Alors que le président de la République parle seulement d’une extension du bouclier tarifaire du gaz jusqu’à la fin de l’année et d’un « plan de résilience », il annonce surtout un programme commun avec les autres candidats de droite et d’extrême droite consistant à abaisser encore les cotisations sociales patronales, les impôts payés par les entreprises et les dépenses publiques.

Pour votre part vous avez réclamé un blocage des prix des carburants, de l’énergie et de l’alimentation. C’est une mesure d’urgence. Mais est-elle viable face à des chocs qui vont perdurer ? Et elle ne constitue qu’une partie des réponses à apporter. N’est-ce pas le moment de montrer concrètement la nécessité de la planification, de la bifurcation écologique, de la politique industrielle ou de la réforme financière que vous préconisez ?

Mais, là aussi, la politique de l’Union européenne sera très importante si non décisive. L’occasion est belle pour disqualifier définitivement le pacte budgétaire européen. Mais aussi pour dire quelle politique énergétique et quelle nouvelle politique agricole communes, il conviendrait d’urgence de mettre en œuvre.
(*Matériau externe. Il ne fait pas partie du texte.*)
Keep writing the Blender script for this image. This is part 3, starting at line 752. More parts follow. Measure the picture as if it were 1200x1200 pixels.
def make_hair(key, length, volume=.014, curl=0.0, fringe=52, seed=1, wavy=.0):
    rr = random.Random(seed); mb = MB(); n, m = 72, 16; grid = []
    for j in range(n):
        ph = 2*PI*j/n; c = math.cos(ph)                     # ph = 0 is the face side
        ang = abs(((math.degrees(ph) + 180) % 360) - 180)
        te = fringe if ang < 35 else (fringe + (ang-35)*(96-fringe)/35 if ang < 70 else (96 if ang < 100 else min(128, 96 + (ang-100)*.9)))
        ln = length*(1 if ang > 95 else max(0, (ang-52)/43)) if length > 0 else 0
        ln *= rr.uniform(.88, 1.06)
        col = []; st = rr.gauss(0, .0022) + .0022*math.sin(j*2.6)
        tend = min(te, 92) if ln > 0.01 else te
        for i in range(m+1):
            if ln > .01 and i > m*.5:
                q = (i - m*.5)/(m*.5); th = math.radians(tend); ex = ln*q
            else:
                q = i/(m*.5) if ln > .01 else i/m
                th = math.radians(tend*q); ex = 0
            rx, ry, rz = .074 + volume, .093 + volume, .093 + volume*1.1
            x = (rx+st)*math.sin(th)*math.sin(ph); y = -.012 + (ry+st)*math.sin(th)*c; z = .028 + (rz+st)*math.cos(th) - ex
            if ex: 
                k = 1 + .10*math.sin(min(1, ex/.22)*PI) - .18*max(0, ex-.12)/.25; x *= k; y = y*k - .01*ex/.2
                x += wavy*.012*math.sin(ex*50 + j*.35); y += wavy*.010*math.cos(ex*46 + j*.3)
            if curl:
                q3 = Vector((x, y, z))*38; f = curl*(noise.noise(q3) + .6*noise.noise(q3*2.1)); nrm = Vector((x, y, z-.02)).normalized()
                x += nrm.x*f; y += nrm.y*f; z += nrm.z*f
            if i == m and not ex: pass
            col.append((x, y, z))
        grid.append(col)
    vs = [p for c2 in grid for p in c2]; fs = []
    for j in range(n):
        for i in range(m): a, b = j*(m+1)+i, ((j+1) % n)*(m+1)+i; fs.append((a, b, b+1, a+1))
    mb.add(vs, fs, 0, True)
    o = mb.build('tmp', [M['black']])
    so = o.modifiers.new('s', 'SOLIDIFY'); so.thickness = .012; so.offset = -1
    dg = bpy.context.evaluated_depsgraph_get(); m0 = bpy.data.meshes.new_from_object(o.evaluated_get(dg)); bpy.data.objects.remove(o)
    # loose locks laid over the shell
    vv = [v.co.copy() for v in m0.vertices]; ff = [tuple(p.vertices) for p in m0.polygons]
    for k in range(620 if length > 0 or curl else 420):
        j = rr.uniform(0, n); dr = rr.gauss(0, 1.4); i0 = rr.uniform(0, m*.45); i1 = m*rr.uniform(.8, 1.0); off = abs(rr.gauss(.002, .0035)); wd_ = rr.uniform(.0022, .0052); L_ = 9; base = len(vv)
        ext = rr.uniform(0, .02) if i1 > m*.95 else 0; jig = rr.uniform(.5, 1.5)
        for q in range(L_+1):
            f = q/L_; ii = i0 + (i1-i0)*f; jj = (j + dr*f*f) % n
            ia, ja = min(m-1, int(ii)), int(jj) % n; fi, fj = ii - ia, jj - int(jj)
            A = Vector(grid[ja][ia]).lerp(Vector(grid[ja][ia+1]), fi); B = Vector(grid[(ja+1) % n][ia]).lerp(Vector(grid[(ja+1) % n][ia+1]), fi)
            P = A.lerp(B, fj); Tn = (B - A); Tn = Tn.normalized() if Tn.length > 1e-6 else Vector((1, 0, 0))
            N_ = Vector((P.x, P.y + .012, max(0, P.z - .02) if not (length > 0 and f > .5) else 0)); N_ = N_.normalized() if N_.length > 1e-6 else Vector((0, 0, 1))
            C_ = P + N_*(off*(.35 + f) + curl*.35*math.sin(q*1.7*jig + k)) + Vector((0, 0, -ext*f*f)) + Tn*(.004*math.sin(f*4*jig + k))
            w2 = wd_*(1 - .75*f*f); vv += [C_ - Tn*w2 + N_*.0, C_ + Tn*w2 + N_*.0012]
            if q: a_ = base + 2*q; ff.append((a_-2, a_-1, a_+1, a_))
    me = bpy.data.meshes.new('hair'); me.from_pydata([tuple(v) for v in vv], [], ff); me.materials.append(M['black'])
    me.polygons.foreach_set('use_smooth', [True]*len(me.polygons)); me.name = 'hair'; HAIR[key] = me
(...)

Comme vous, je pense qu’il ne faut pas laisser le monde s’installer dans une ère nouvelle d’affrontements de plus en plus militaires entre puissances impérialistes.

« Notre attention doit aller à la Chine », écrit dans une tribune publiée le 4 mars, l’ancien Premier ministre Lionel Jospin. « Les envahisseurs devront quitter l’Ukraine pour que la crise actuelle puisse se résorber. La Chine a intérêt à peser dans ce sens », explique-t-il.

Il invite à déployer une intense activité diplomatique en ce sens. Je partage ce point de vue. Rien n’indique que le Président Macron ait pris des initiatives fortes dans cette direction. Quelles seraient les vôtres ?

Notre attention doit également se tourner bien davantage vers le « Tiers-Monde ». Comme l’écrit de son côté le philosophe Slovène Slavoj Žižek, « pour vraiment contrer Vladimir Poutine, nous devrions construire des ponts vers les pays du Tiers-Monde, dont beaucoup ont une longue liste de griefs pleinement justifiés contre la colonisation et l’exploitation occidentales. Il ne suffit pas de « défendre l’Europe » : notre véritable tâche est de convaincre les pays du Tiers-Monde que, face à nos problèmes mondiaux, nous pouvons leur offrir un meilleur choix que la Russie ou la Chine ». Dans ce domaine, je vous donne volontiers le point. Vos propositions d’une diplomatie altermondialiste s’inscrivent, me semble-t-il, dans cette perspective.

J’espère trouver des réponses à ces questions dans vos interventions publiques d’ici l’élection présidentielle.